The Environment Consultant

A blog for those seeking insights, resources, and advice to build their career in environment and sustainability consultancy.

,

A guide to ESG and climate disclosure frameworks

Sustainability reporting has traditionally been viewed as complex, largely because organisations have needed to navigate multiple frameworks to disclose their environmental, social, and governance impacts in ways that meet the needs of different audiences.

Investors seek clarity on financially material risks, regulators require compliance with evolving rules, and broader stakeholders expect transparency on social and environmental performance. This landscape has developed over decades, evolving from early environmental disclosures to today’s integrated reporting frameworks.

International Sustainability Standards Board

While reporting was once fragmented, it is now becoming more coherent with the emergence of the International Sustainability Standards Board (ISSB), which provides a global baseline for sustainability-related financial disclosures.

Today, many of the well-known frameworks continue to exist, but their principles and guidance have been consolidated and embedded within the ISSB standards. Rather than competing approaches, they now serve as complementary inputs that underpin a more unified reporting system.

Task Force on Climate-related Financial Disclosures

The Task Force on Climate-related Financial Disclosures (TCFD) focuses on how climate risks and opportunities affect an organisation’s financial performance. It covers governance, strategy, risk management, and metrics, helping investors understand potential climate-related impacts on enterprise value.

The TCFD framework has been absorbed by the ISSB and incorporated into a global accounting-style standard. Yet, the framework remains relevant as many companies require alignment with the TCFD structure – which is followed in the ISSB.

The Greenhouse Gas Protocol

The GHG Protocol provides the rules and categories for measuring and reporting greenhouse gas emissions, including Scope 1 (direct), Scope 2 (indirect energy), and Scope 3 (value chain) emissions. It is widely used as the technical foundation for climate reporting and feeds into other frameworks like CDP, TCFD, and SBTi.

Sustainability Accounting Standards Board (SASB)

SASB provides industry-specific standards that highlight financially material ESG topics. Its focus on decision-useful metrics makes it highly relevant for investors who want to evaluate sustainability performance in the context of financial risk.

Global Reporting Initiative (GRI)

GRI offers comprehensive guidance for reporting to a broad range of stakeholders, including employees, communities, and regulators. It covers environmental, social, and governance issues, providing a flexible and multi-stakeholder framework.

Science-Based Targets initiative (SBTi)

SBTi focuses on setting emissions reduction targets aligned with climate science. Organisations use its methodology to set Scope 1, 2, and 3 targets, and these targets feed into sustainability reports and disclosures, demonstrating credible climate action.

EU Taxonomy and Corporate Sustainability Reporting Directive (CSRD)

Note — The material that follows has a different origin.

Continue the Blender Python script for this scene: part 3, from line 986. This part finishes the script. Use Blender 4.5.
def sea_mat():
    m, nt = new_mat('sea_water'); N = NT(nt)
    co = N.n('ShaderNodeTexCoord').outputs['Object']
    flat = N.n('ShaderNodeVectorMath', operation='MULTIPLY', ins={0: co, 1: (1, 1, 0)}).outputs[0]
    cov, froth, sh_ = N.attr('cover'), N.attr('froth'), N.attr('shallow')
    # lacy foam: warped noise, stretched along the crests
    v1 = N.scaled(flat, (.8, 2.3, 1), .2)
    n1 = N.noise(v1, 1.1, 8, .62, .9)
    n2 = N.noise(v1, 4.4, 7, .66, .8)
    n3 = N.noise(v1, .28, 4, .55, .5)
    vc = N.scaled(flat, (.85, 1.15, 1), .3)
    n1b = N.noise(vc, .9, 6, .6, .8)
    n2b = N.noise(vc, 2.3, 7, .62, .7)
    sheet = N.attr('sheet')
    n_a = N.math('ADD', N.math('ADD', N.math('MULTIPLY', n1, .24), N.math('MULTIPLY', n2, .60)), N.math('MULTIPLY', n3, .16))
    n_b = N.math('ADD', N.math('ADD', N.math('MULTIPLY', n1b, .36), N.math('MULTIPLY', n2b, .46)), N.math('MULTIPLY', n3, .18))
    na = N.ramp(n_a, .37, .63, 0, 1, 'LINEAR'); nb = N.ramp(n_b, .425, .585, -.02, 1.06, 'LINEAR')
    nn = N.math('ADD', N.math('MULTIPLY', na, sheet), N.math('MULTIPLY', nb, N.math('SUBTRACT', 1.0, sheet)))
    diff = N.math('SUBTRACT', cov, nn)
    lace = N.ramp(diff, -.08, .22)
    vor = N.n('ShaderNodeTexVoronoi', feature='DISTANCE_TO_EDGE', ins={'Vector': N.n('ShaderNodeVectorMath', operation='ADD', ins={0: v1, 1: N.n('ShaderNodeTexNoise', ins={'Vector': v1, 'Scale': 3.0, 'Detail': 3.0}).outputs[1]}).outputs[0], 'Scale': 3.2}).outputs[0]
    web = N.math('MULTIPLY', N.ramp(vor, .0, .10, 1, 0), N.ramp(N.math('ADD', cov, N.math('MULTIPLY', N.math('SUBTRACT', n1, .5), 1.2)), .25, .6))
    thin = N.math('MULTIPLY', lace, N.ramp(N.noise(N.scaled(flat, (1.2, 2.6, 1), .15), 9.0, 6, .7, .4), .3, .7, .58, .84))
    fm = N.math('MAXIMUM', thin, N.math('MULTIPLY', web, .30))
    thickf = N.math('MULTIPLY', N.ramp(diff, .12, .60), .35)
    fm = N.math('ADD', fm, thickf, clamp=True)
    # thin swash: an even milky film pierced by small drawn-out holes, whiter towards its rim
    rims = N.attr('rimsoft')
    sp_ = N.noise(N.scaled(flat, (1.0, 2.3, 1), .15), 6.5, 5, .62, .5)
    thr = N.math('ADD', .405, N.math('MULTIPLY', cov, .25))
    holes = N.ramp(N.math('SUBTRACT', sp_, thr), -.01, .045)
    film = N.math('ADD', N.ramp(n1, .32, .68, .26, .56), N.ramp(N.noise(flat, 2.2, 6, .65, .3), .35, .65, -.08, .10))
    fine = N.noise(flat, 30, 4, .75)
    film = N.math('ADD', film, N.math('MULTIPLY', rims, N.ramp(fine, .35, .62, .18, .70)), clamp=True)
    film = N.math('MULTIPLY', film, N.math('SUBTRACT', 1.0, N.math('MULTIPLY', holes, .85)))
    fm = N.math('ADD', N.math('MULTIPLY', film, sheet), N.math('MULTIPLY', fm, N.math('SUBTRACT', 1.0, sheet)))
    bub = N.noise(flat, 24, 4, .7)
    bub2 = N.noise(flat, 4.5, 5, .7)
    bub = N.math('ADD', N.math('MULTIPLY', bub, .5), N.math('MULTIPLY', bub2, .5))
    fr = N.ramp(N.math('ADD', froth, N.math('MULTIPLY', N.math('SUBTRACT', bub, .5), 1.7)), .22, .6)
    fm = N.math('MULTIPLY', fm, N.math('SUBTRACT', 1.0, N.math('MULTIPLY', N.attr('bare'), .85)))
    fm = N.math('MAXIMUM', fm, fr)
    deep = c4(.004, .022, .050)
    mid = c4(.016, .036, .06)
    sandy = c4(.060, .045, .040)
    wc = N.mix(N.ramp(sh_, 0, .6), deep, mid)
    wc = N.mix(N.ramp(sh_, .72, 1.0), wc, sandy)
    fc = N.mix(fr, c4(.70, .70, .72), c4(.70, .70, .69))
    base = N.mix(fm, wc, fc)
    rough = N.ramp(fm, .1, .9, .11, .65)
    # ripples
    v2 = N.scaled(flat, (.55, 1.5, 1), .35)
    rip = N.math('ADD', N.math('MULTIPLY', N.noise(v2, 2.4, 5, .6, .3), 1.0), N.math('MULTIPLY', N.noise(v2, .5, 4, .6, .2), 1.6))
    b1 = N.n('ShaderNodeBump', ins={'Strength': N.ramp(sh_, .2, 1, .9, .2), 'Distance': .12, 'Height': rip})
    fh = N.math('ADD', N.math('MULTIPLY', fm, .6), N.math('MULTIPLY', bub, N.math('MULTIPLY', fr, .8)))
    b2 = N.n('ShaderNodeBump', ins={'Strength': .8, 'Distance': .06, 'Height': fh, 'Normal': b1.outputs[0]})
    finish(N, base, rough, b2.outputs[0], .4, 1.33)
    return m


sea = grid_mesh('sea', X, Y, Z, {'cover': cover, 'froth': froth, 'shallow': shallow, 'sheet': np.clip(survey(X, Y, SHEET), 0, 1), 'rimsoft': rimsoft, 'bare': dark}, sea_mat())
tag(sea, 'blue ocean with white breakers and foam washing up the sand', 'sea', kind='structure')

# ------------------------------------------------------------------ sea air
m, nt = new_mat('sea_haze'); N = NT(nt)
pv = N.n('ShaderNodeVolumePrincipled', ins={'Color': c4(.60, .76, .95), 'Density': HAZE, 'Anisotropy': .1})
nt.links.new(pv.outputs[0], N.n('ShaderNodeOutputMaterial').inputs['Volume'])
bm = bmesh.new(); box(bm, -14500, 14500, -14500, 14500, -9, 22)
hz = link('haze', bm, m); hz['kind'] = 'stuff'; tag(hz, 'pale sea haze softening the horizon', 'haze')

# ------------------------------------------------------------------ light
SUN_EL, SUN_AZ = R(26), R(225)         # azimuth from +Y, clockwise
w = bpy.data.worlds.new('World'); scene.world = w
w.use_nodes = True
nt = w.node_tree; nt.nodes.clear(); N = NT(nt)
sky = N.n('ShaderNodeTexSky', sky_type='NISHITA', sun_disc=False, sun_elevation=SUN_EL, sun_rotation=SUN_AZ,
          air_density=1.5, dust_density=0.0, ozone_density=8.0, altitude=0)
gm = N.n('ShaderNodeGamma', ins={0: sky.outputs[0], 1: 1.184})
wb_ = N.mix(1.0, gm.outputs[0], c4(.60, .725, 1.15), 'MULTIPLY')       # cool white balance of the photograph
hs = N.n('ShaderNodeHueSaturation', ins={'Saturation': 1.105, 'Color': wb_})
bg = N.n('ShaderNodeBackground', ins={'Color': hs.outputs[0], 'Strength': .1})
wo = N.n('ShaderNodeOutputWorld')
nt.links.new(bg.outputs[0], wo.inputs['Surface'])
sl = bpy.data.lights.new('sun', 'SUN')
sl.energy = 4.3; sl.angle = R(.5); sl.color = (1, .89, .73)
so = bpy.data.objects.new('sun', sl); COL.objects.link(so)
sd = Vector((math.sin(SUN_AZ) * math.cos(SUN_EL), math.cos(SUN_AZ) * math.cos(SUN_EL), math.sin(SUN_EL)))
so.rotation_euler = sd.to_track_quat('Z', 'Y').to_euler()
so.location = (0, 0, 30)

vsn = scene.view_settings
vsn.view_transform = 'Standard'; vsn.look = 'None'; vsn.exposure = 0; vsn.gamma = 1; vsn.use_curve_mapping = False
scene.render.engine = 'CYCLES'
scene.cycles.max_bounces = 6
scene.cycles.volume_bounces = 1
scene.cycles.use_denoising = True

The EU Taxonomy defines which economic activities are environmentally sustainable, while CSRD mandates ESG reporting for large companies in Europe. Together, they provide a structured approach for mandatory, comparable, and auditable sustainability disclosures aligned with EU regulations.

Carbon Disclosure Project (CDP)

CDP collects self-reported environmental data from companies, cities, and regions, focusing on climate, water, and forests. Its platform enables transparent, comparable reporting and benchmarking, which is useful for investors, policymakers, and NGOs.

UN Global Compact (UNGC)

The UNGC provides principles-based guidance for organisations to align with global standards on human rights, labour, environment, and anti-corruption. Reporting through UNGC helps companies demonstrate ethical and socially responsible practices.

Integrated Reporting (IR Framework)

Integrated Reporting encourages organisations to combine financial and non-financial information in a single report, illustrating how sustainability factors influence long-term value creation. It introduces the concept of six capitals: financial, manufactured, intellectual, human, social, and natural.

ISO 14001

ISO 14001 is an international standard for environmental management systems. While not a reporting framework per se, compliance provides structured environmental data that supports sustainability disclosures and regulatory reporting.

ISO 26000

ISO 26000 offers guidance on social responsibility, helping organisations embed ethical and socially responsible practices. It informs reporting on human rights, labour practices, community engagement, and governance.